__Task goal__. Write the lines out again, from the top of the material to the line containing "EYE_ME = build_mesh('eye', ev, eq);", pictures excluded.

__Collected material__.
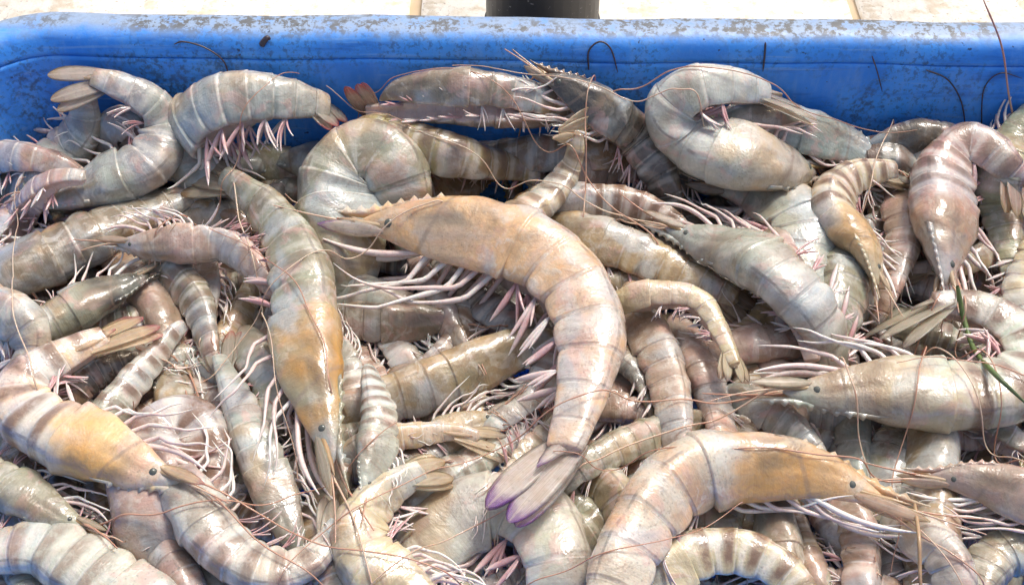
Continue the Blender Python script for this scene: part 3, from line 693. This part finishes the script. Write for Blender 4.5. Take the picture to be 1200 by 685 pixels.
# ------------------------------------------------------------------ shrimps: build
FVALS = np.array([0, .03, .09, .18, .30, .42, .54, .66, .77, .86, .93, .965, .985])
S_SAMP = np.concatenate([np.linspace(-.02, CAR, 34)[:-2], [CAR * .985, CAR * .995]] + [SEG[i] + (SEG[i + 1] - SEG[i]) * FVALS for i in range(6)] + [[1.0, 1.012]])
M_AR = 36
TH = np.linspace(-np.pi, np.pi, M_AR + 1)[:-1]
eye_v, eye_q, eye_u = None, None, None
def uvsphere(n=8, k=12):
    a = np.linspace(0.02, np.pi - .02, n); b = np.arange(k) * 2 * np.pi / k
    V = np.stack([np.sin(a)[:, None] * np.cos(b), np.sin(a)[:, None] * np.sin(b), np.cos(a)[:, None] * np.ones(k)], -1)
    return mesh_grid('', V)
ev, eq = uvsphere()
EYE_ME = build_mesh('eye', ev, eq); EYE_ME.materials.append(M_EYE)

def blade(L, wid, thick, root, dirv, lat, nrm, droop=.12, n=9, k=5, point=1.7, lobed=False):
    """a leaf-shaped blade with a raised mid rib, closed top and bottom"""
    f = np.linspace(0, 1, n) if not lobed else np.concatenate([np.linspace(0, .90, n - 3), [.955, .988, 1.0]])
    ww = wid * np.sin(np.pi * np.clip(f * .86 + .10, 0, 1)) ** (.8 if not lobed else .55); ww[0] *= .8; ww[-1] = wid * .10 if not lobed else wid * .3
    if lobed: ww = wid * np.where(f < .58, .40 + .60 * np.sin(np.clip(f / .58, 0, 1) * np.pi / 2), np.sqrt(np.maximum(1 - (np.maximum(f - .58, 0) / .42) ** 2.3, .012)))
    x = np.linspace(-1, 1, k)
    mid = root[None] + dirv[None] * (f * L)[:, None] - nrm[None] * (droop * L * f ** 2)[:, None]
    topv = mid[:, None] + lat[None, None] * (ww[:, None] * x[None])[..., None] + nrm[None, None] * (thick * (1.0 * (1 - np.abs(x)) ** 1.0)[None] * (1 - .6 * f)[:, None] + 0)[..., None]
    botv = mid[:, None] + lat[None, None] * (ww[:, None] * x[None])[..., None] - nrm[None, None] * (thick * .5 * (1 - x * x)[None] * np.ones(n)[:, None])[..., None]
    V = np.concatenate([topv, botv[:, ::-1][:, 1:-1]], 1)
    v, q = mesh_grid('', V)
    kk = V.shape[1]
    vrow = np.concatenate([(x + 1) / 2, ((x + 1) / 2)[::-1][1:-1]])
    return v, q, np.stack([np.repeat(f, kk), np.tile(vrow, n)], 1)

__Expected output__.
Continue the Blender Python script for this scene: part 3, from line 693. This part finishes the script. Write for Blender 4.5. Take the picture to be 1200 by 685 pixels.
# ------------------------------------------------------------------ shrimps: build
FVALS = np.array([0, .03, .09, .18, .30, .42, .54, .66, .77, .86, .93, .965, .985])
S_SAMP = np.concatenate([np.linspace(-.02, CAR, 34)[:-2], [CAR * .985, CAR * .995]] + [SEG[i] + (SEG[i + 1] - SEG[i]) * FVALS for i in range(6)] + [[1.0, 1.012]])
M_AR = 36
TH = np.linspace(-np.pi, np.pi, M_AR + 1)[:-1]
eye_v, eye_q, eye_u = None, None, None
def uvsphere(n=8, k=12):
    a = np.linspace(0.02, np.pi - .02, n); b = np.arange(k) * 2 * np.pi / k
    V = np.stack([np.sin(a)[:, None] * np.cos(b), np.sin(a)[:, None] * np.sin(b), np.cos(a)[:, None] * np.ones(k)], -1)
    return mesh_grid('', V)
ev, eq = uvsphere()
EYE_ME = build_mesh('eye', ev, eq); EYE_ME.materials.append(M_EYE)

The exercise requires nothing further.